British singer-songwriter MIKA released his sixth studio album “Que ta tête fleurisse toujours” on December 1, 2023.
This time, he made the album in French. It is his first body of work in four years since the 2019 album “My Name Is Michael Holbrook”, without the 2023 soundtrack “Zodi & Téhu, frères du désert”.
Also, it is his first album fully in French.
The album comprises a 12-track, produced by Renaud Rebillaud, Marso, Jérémie Tuil, Éric Chevet, Alex Stacey, Tristan Salvati, and Martin Lefebvre.
He lived in France until he was 7 years old, and two years ago, he decided to create the album that reconsiders his relationship with the country in his life.
MIKA said of the album, “I have an identity that has always evolved and changed. The French-speaking part of my life really took its place and I wanted to dedicate an album to that.”- MIKA continued, “You will really get into my head and my life in relation to my relationship with France. It's the beginning of my life, it's my youth, my childhood, a certain challenge and also the death of my mother. I didn't want to express this important part of my life in English. I didn't want to pretend to be a Frenchman. So I kept all my particularities, my accent, my mistakes, everything!”
He added, “The album is very pop, very melodic, extremely joyful, very intimate. It's not an intimacy that's morose or melancholy at all. It's wide, it's free.” -
MIKA explained about some tracks for the album.
“Jane Birkin”
“It's a tribute to Jane Birkin, but it's also about a lot of other things. I haven't often written songs using anyone else's names, especially not well-known name. I did it once with a Grace Kelly. Here, I did it with Jane Birkin. Why Jane Birkin? Th song is about being free. The song is about daring, being yourself, expressing yourself, being honest, being poetic, being daring, daring to be daring, while remaining poetic and artistic.
Well, here we are, describing Jane Birkin. In my opinion, she's a woman, a lady who artistically and also humanity, has always had this ability to express herself, to play with preconceptions of things, to talk about art, to sing in her own way, to write in her own way, the way she played in her films, to talk about sensuality, love, sex, all that, but always remaining extremely elegant and poetic, this mix is also has a little of her anglo-french accent.
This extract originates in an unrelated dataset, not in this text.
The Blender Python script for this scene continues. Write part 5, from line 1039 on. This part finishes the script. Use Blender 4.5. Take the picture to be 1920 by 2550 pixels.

Of course she's a woman who has always really intrigued me, and who I've always liked when I've seen her from a distance through my screen, throughout my adolescence and my adult life.
You can be yourself, and if you want to be yourself, you have to be brave. And if we have to be brave to be ourselves, we also need icons to inspire us. And you could say I'd like to be a bit like her or like him. well, I say yes Mika, I'd like to be a bit more like her.”
“Apocalypse Calypso”
“The song is a love song. A super hyper romantic, charged sensual love song, but it also has this kind of otherworldly, vintage, futuristic feels, there's all these arpeggiated sins.”
The video director Chris Turner said of the video, “I was given access to a huge selection of beautifully strange artworks to use however I liked. The solid bronze couch - so heavy it needed a forklift to move it - is a sculptural representation of the late designer Jan des Bouvrie's iconic Cubic sofa; the imposing sculpted angel wing piano created especially for Mika; a glittering globe, hand-crafted from half a million coloured Swarovski crystals. Pumpkin lamps with hand-blown googly eyes; Giant bronze magnifying glasses. We even got to cover Mika head-to-toe with Job's trademark papier mâché finish. Combine these with Mika's inimitable style - check out the suit made from 6000 custom-made mirror tiles - and you have a wonderful set of ingredients to work with.”
“C'est la Vie”
“It's like she's (his late mother) summarizing two and a half years of writing. She talks about death and celebrates life. This mix of 'happy sad' is super important in pop. It metabolizes sadness so that it becomes something more beautiful, more useful. This is a fundamental rule. If you take away the choruses, it's the most depressing song in the world!”